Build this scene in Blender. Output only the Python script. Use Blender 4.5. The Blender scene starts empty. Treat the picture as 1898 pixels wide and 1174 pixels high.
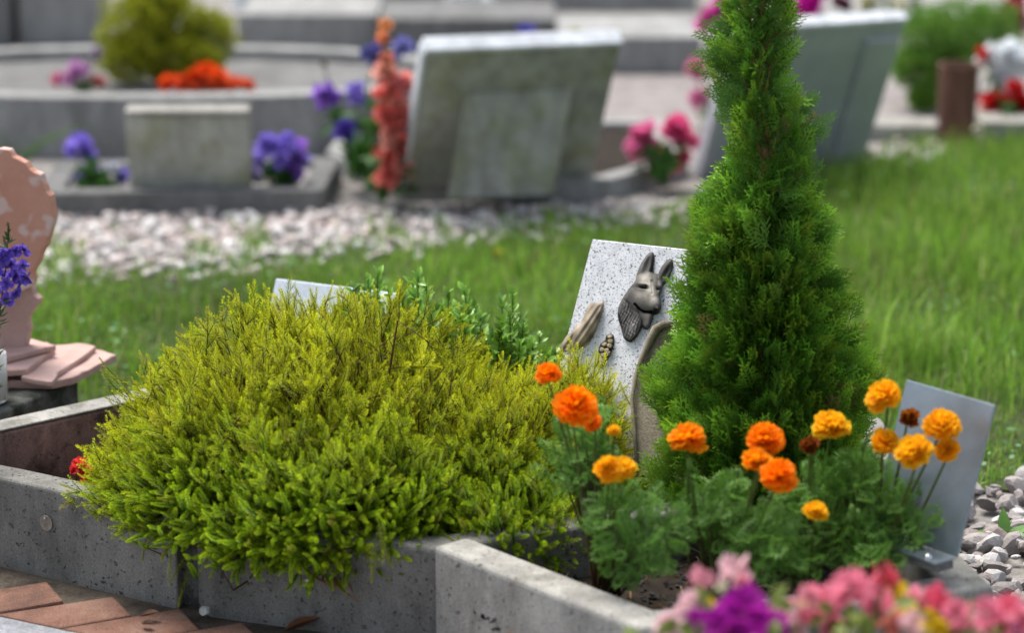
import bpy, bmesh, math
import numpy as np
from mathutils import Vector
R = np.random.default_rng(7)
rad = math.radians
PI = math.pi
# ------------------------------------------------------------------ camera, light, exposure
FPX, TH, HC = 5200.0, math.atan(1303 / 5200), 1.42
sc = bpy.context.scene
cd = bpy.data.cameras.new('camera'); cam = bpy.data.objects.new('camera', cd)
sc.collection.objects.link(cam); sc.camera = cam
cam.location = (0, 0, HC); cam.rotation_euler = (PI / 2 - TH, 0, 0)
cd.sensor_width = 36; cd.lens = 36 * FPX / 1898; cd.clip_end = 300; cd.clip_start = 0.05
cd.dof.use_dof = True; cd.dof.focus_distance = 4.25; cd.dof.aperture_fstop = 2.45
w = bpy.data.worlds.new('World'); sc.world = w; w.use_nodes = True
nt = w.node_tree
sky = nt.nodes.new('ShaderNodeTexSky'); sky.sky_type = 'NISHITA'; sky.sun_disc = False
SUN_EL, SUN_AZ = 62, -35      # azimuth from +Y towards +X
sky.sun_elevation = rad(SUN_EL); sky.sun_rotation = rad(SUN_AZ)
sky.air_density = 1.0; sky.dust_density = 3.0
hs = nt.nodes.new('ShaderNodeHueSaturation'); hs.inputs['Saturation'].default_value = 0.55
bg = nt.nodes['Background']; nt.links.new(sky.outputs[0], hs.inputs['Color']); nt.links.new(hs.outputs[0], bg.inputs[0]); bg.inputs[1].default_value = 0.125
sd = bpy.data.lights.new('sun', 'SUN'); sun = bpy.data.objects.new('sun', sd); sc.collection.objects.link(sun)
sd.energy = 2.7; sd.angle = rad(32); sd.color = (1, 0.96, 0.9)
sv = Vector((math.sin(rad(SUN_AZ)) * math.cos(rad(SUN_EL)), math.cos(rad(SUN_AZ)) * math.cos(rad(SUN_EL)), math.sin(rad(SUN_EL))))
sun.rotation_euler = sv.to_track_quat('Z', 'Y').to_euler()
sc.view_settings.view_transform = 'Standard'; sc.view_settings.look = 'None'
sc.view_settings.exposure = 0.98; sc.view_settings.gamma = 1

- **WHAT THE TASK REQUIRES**
Make an exact copy of the listing above. Do not include the pictures.

- **RESULT**
Build this scene in Blender. Output only the Python script. Use Blender 4.5. The Blender scene starts empty. Treat the picture as 1898 pixels wide and 1174 pixels high.
import bpy, bmesh, math
import numpy as np
from mathutils import Vector
R = np.random.default_rng(7)
rad = math.radians
PI = math.pi
# ------------------------------------------------------------------ camera, light, exposure
FPX, TH, HC = 5200.0, math.atan(1303 / 5200), 1.42
sc = bpy.context.scene
cd = bpy.data.cameras.new('camera'); cam = bpy.data.objects.new('camera', cd)
sc.collection.objects.link(cam); sc.camera = cam
cam.location = (0, 0, HC); cam.rotation_euler = (PI / 2 - TH, 0, 0)
cd.sensor_width = 36; cd.lens = 36 * FPX / 1898; cd.clip_end = 300; cd.clip_start = 0.05
cd.dof.use_dof = True; cd.dof.focus_distance = 4.25; cd.dof.aperture_fstop = 2.45
w = bpy.data.worlds.new('World'); sc.world = w; w.use_nodes = True
nt = w.node_tree
sky = nt.nodes.new('ShaderNodeTexSky'); sky.sky_type = 'NISHITA'; sky.sun_disc = False
SUN_EL, SUN_AZ = 62, -35      # azimuth from +Y towards +X
sky.sun_elevation = rad(SUN_EL); sky.sun_rotation = rad(SUN_AZ)
sky.air_density = 1.0; sky.dust_density = 3.0
hs = nt.nodes.new('ShaderNodeHueSaturation'); hs.inputs['Saturation'].default_value = 0.55
bg = nt.nodes['Background']; nt.links.new(sky.outputs[0], hs.inputs['Color']); nt.links.new(hs.outputs[0], bg.inputs[0]); bg.inputs[1].default_value = 0.125
sd = bpy.data.lights.new('sun', 'SUN'); sun = bpy.data.objects.new('sun', sd); sc.collection.objects.link(sun)
sd.energy = 2.7; sd.angle = rad(32); sd.color = (1, 0.96, 0.9)
sv = Vector((math.sin(rad(SUN_AZ)) * math.cos(rad(SUN_EL)), math.cos(rad(SUN_AZ)) * math.cos(rad(SUN_EL)), math.sin(rad(SUN_EL))))
sun.rotation_euler = sv.to_track_quat('Z', 'Y').to_euler()
sc.view_settings.view_transform = 'Standard'; sc.view_settings.look = 'None'
sc.view_settings.exposure = 0.98; sc.view_settings.gamma = 1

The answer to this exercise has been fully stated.